Evvela şüpheye sevk ediyor, ardından düşündürüyor, nihayetinde “kani kılıyor”…
Kör inanç değil; “aklettiriyor”.
Gazi Mustafa Kemal Atatürk’ün sözünü tekrar tekrar zihne çakıyor Prof. Fahri Işık…
“Ve bu vatanın ‘sahibi olmanın yolu, toprağında yaşanmış tarihi olayları bilmek, doğmuş uygarlıkları tanımak, sahip olmaktan geçer’”.
Anadolu’ya dikey kesitinde sahiplik ve tüm pirüpak zihin ile geleceğe “kök sürmek”…
Her “Anadolucunun” görev ve sorumluluğu.
Not 2: Prof. Dr.

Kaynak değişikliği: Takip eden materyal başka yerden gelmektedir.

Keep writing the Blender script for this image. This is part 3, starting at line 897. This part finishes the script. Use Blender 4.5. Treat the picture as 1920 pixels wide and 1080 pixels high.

Fahri Işık’ı Kastamonu ile buluşturan Kastamonu Üniversitesi İnsan ve Toplum Bilimleri Fakültesi Arkeoloji Bölümü’ne Bölüm Başkanı Doç. Dr. Hatice Asena Kızılarslanoğlu şahsında şükran ve saygı…
Üniversitemizden beklediğimiz tam da budur.